== Information provided
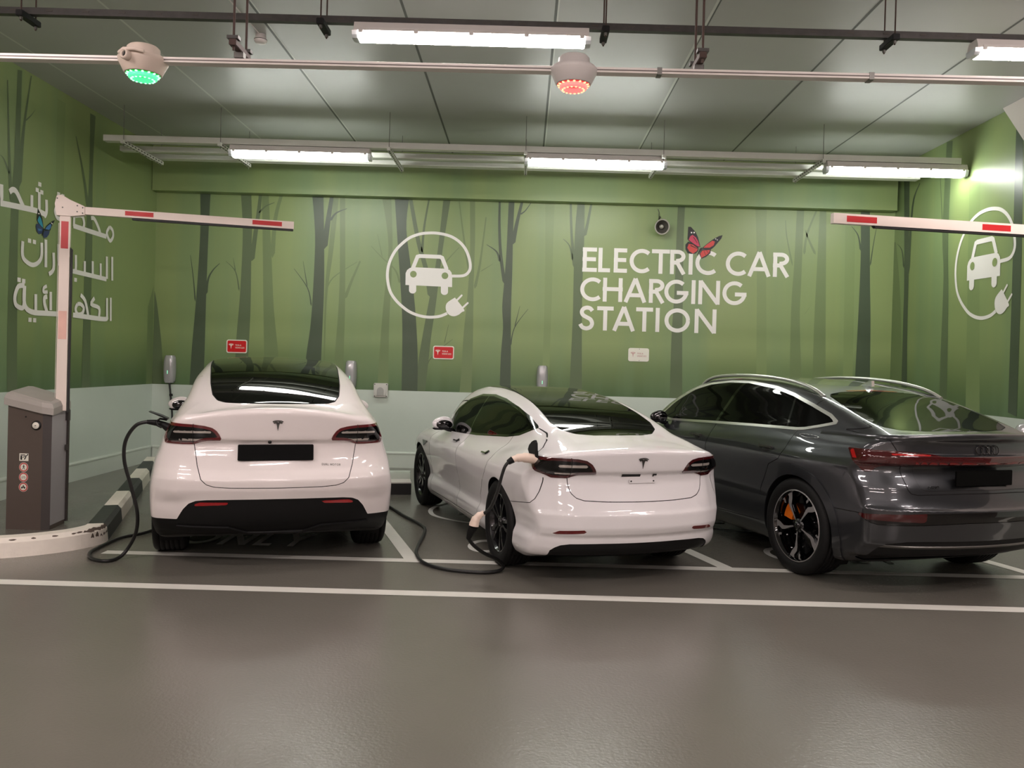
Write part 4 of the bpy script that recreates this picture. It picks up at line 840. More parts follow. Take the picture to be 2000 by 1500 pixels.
def wheel(parent, x, y, R, wd, rimR, style, sgn, caliper=None):
    """tyre with tread grooves plus a rim; sgn = -1 left side"""
    hub = Matrix.Translation((x, y, R)); b = wd / 2
    prof = [(rimR, -b * .78), (rimR + .02, -b * .92), (rimR + (R - rimR) * .45, -b), (R - .028, -b * .97), (R - .010, -b * .88), (R - .003, -b * .74)]
    gro = []
    n = 5
    for i in range(n):
        c = -b * .56 + i * b * 1.12 / (n - 1); gw = .005
        gro += [(R - .001, c - gw), (R - .010, c - gw * .7), (R - .010, c + gw * .7), (R - .001, c + gw)]
    prof = prof + gro + [(r, -h) for r, h in prof[::-1]]
    q = MB(); q.lathe(prof, 72, axis='X'); 
    for i in range(72):
        a = 2 * PI * i / 72
        for s in (-1, 1):
            rot = Matrix.Rotation(a, 4, 'X'); q.add([rot @ Vector(v) for v in [(s * b * .60, -.002, R - .0008), (s * b * .60, .002, R - .0008), (s * b * .86, .006, R - .008), (s * b * .86, .002, R - .008)]], [(0, 1, 2, 3)], 1)
    q.lathe([(rimR, -b * .78), (rimR - .015, -b * .5), (rimR - .02, b * .5), (rimR, b * .78)], 48, axis='X')
    ty = q.build('wheel', [M['tyre'], M['tyre_groove']], parent, hub); ty['label'] = 'black tyre wheel'
    o_ = sgn * b * .80                                            # rim face plane
    def at(r, a, d): return Vector((o_ + sgn * d, r * math.sin(a), r * math.cos(a)))
    q = MB(); q.lathe([(rimR + .004, o_ - sgn * .004), (rimR + .004, o_ + sgn * .008), (rimR - .004, o_ + sgn * .007)], 60, axis='X'); q.lathe([(rimR - .004, o_ + sgn * .007), (rimR - .016, o_ - sgn * .012), (rimR - .022, o_ - sgn * .03), (rimR - .03, o_ - sgn * .12)], 60, axis='X', mi=1)
    q.lathe([(0, o_ - sgn * .10), (rimR - .03, o_ - sgn * .13)], 40, axis='X', mi=1)
    q.lathe([(0, o_ - sgn * .012), (.05, o_ - sgn * .012), (.062, o_ - sgn * .03), (.066, o_ - sgn * .09)], 30, axis='X', mi=1)
    if style == 'blade':
        for k in range(5):
            a0 = 2 * PI * k / 5 + .59
            body = [(-.24, .18), (-.16, .9), (-.34, 1.0), (.30, 1.0), (.20, .62), (.20, .18)]
            pts = [(r * rimR * .97, a0 + t * (.55 if r > .5 else .9)) for t, r in body]
            F = [(0, 1, 5), (1, 4, 5), (1, 2, 3), (1, 3, 4)]
            q.add([at(r, a, -.028) for r, a in pts], F, 1); q.add([at(r, a, -.06) for r, a in pts], F, 1)
            q.add([at(r, a, -.028) for r, a in pts] + [at(r, a, -.06) for r, a in pts], [(i, (i + 1) % 6, 6 + (i + 1) % 6, 6 + i) for i in range(6)], 1)
            # bright diamond-cut facets: a slim blade bending into a broad foot at the rim
            bl = [(.13, .12), (.13, -.14), (.40, -.085), (.62, -.10), (.78, -.24), (.97, -.30), (.97, -.06), (.86, -.09), (.72, .045), (.60, .075), (.40, .05)]
            pt = [(r * rimR, a0 + t) for r, t in bl]; T_ = ears([(r * math.sin(t), r * math.cos(t)) for r, t in bl])
            dp = [-.014] * len(bl)
            q.add([at(r, a, d) for (r, a), d in zip(pt, dp)], T_, 2)
            q.add([at(r, a, d) for (r, a), d in zip(pt, dp)] + [at(r, a, -.03) for r, a in pt], [(i, (i + 1) % 11, 11 + (i + 1) % 11, 11 + i) for i in range(11)], 1)
            ft = [(.97, .14), (.97, .30), (.90, .20), (.82, .24), (.77, .18), (.85, .14)]
            pt = [(r * rimR, a0 + t) for r, t in ft]; T_ = ears([(r * math.sin(t), r * math.cos(t)) for r, t in ft])
            q.add([at(r, a, -.014) for r, a in pt], T_, 2)
    else:
        for k in range(10):
            a0 = 2 * PI * k / 10 + (.12 if k % 2 else -.12)
            w0, w1 = .11, .045
            pts = [(.20, -w0 * 1.6), (.62, -w0 * .75), (.98, -w1 * 1.5), (.98, w1 * 1.5), (.62, w0 * .75), (.20, w0 * 1.6)]
            P = [(r * rimR, a0 + t) for r, t in pts]; F = [(0, 1, 4, 5), (1, 2, 3, 4)]
            q.add([at(r, a, -.012 if i in (0, 5) else -.004) for i, (r, a) in enumerate(P)], F, 1)
            q.add([at(r, a, -.012 if i in (0, 5) else -.004) for i, (r, a) in enumerate(P)] + [at(r, a, -.05) for r, a in P], [(i, (i + 1) % 6, 6 + (i + 1) % 6, 6 + i) for i in range(6)], 1)
    rim = q.build('rim', [M['diamond'] if style == 'blade' else M['dark_alloy'], M['dark_alloy'] if style != 'blade' else M['gloss_black'], M['diamond']], ty)
    rim['label'] = 'black rim with bright diamond-cut blades' if style == 'blade' else 'dark multi-spoke rim'
    q = MB(); q.lathe([(0, o_ + sgn * .002), (.032, o_ + sgn * .001), (.036, o_ - sgn * .012), (.036, o_ - sgn * .03)], 28, axis='X'); q.build('centre_cap', M['gloss_black'], ty)
    if caliper:
        q = MB(); P = [(.14, -1.25), (.235, -1.25), (.235, -.75), (.14, -.75)]
        A = [(.13, a) for a in np.linspace(.85, 1.40, 8)] + [(.23, a) for a in np.linspace(1.40, .85, 8)]
        V0 = [at(r, a, -.055) for r, a in A]; V1 = [at(r, a, -.12) for r, a in A]; n = len(A)
        q.add(V0 + V1, [(i, (i + 1) % n, n + (i + 1) % n, n + i) for i in range(n)] + [(i, i + 1, n - 2 - i, n - 1 - i) for i in range(7)])
        q.build('brake_caliper', caliper, ty)['label'] = 'orange brake caliper'
    return ty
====
▶ [What is required]
Without the pictures, write out all of the material exactly.

▶ [Exercise response]
Write part 4 of the bpy script that recreates this picture. It picks up at line 840. More parts follow. Take the picture to be 2000 by 1500 pixels.
def wheel(parent, x, y, R, wd, rimR, style, sgn, caliper=None):
    """tyre with tread grooves plus a rim; sgn = -1 left side"""
    hub = Matrix.Translation((x, y, R)); b = wd / 2
    prof = [(rimR, -b * .78), (rimR + .02, -b * .92), (rimR + (R - rimR) * .45, -b), (R - .028, -b * .97), (R - .010, -b * .88), (R - .003, -b * .74)]
    gro = []
    n = 5
    for i in range(n):
        c = -b * .56 + i * b * 1.12 / (n - 1); gw = .005
        gro += [(R - .001, c - gw), (R - .010, c - gw * .7), (R - .010, c + gw * .7), (R - .001, c + gw)]
    prof = prof + gro + [(r, -h) for r, h in prof[::-1]]
    q = MB(); q.lathe(prof, 72, axis='X'); 
    for i in range(72):
        a = 2 * PI * i / 72
        for s in (-1, 1):
            rot = Matrix.Rotation(a, 4, 'X'); q.add([rot @ Vector(v) for v in [(s * b * .60, -.002, R - .0008), (s * b * .60, .002, R - .0008), (s * b * .86, .006, R - .008), (s * b * .86, .002, R - .008)]], [(0, 1, 2, 3)], 1)
    q.lathe([(rimR, -b * .78), (rimR - .015, -b * .5), (rimR - .02, b * .5), (rimR, b * .78)], 48, axis='X')
    ty = q.build('wheel', [M['tyre'], M['tyre_groove']], parent, hub); ty['label'] = 'black tyre wheel'
    o_ = sgn * b * .80                                            # rim face plane
    def at(r, a, d): return Vector((o_ + sgn * d, r * math.sin(a), r * math.cos(a)))
    q = MB(); q.lathe([(rimR + .004, o_ - sgn * .004), (rimR + .004, o_ + sgn * .008), (rimR - .004, o_ + sgn * .007)], 60, axis='X'); q.lathe([(rimR - .004, o_ + sgn * .007), (rimR - .016, o_ - sgn * .012), (rimR - .022, o_ - sgn * .03), (rimR - .03, o_ - sgn * .12)], 60, axis='X', mi=1)
    q.lathe([(0, o_ - sgn * .10), (rimR - .03, o_ - sgn * .13)], 40, axis='X', mi=1)
    q.lathe([(0, o_ - sgn * .012), (.05, o_ - sgn * .012), (.062, o_ - sgn * .03), (.066, o_ - sgn * .09)], 30, axis='X', mi=1)
    if style == 'blade':
        for k in range(5):
            a0 = 2 * PI * k / 5 + .59
            body = [(-.24, .18), (-.16, .9), (-.34, 1.0), (.30, 1.0), (.20, .62), (.20, .18)]
            pts = [(r * rimR * .97, a0 + t * (.55 if r > .5 else .9)) for t, r in body]
            F = [(0, 1, 5), (1, 4, 5), (1, 2, 3), (1, 3, 4)]
            q.add([at(r, a, -.028) for r, a in pts], F, 1); q.add([at(r, a, -.06) for r, a in pts], F, 1)
            q.add([at(r, a, -.028) for r, a in pts] + [at(r, a, -.06) for r, a in pts], [(i, (i + 1) % 6, 6 + (i + 1) % 6, 6 + i) for i in range(6)], 1)
            # bright diamond-cut facets: a slim blade bending into a broad foot at the rim
            bl = [(.13, .12), (.13, -.14), (.40, -.085), (.62, -.10), (.78, -.24), (.97, -.30), (.97, -.06), (.86, -.09), (.72, .045), (.60, .075), (.40, .05)]
            pt = [(r * rimR, a0 + t) for r, t in bl]; T_ = ears([(r * math.sin(t), r * math.cos(t)) for r, t in bl])
            dp = [-.014] * len(bl)
            q.add([at(r, a, d) for (r, a), d in zip(pt, dp)], T_, 2)
            q.add([at(r, a, d) for (r, a), d in zip(pt, dp)] + [at(r, a, -.03) for r, a in pt], [(i, (i + 1) % 11, 11 + (i + 1) % 11, 11 + i) for i in range(11)], 1)
            ft = [(.97, .14), (.97, .30), (.90, .20), (.82, .24), (.77, .18), (.85, .14)]
            pt = [(r * rimR, a0 + t) for r, t in ft]; T_ = ears([(r * math.sin(t), r * math.cos(t)) for r, t in ft])
            q.add([at(r, a, -.014) for r, a in pt], T_, 2)
    else:
        for k in range(10):
            a0 = 2 * PI * k / 10 + (.12 if k % 2 else -.12)
            w0, w1 = .11, .045
            pts = [(.20, -w0 * 1.6), (.62, -w0 * .75), (.98, -w1 * 1.5), (.98, w1 * 1.5), (.62, w0 * .75), (.20, w0 * 1.6)]
            P = [(r * rimR, a0 + t) for r, t in pts]; F = [(0, 1, 4, 5), (1, 2, 3, 4)]
            q.add([at(r, a, -.012 if i in (0, 5) else -.004) for i, (r, a) in enumerate(P)], F, 1)
            q.add([at(r, a, -.012 if i in (0, 5) else -.004) for i, (r, a) in enumerate(P)] + [at(r, a, -.05) for r, a in P], [(i, (i + 1) % 6, 6 + (i + 1) % 6, 6 + i) for i in range(6)], 1)
    rim = q.build('rim', [M['diamond'] if style == 'blade' else M['dark_alloy'], M['dark_alloy'] if style != 'blade' else M['gloss_black'], M['diamond']], ty)
    rim['label'] = 'black rim with bright diamond-cut blades' if style == 'blade' else 'dark multi-spoke rim'
    q = MB(); q.lathe([(0, o_ + sgn * .002), (.032, o_ + sgn * .001), (.036, o_ - sgn * .012), (.036, o_ - sgn * .03)], 28, axis='X'); q.build('centre_cap', M['gloss_black'], ty)
    if caliper:
        q = MB(); P = [(.14, -1.25), (.235, -1.25), (.235, -.75), (.14, -.75)]
        A = [(.13, a) for a in np.linspace(.85, 1.40, 8)] + [(.23, a) for a in np.linspace(1.40, .85, 8)]
        V0 = [at(r, a, -.055) for r, a in A]; V1 = [at(r, a, -.12) for r, a in A]; n = len(A)
        q.add(V0 + V1, [(i, (i + 1) % n, n + (i + 1) % n, n + i) for i in range(n)] + [(i, i + 1, n - 2 - i, n - 1 - i) for i in range(7)])
        q.build('brake_caliper', caliper, ty)['label'] = 'orange brake caliper'
    return ty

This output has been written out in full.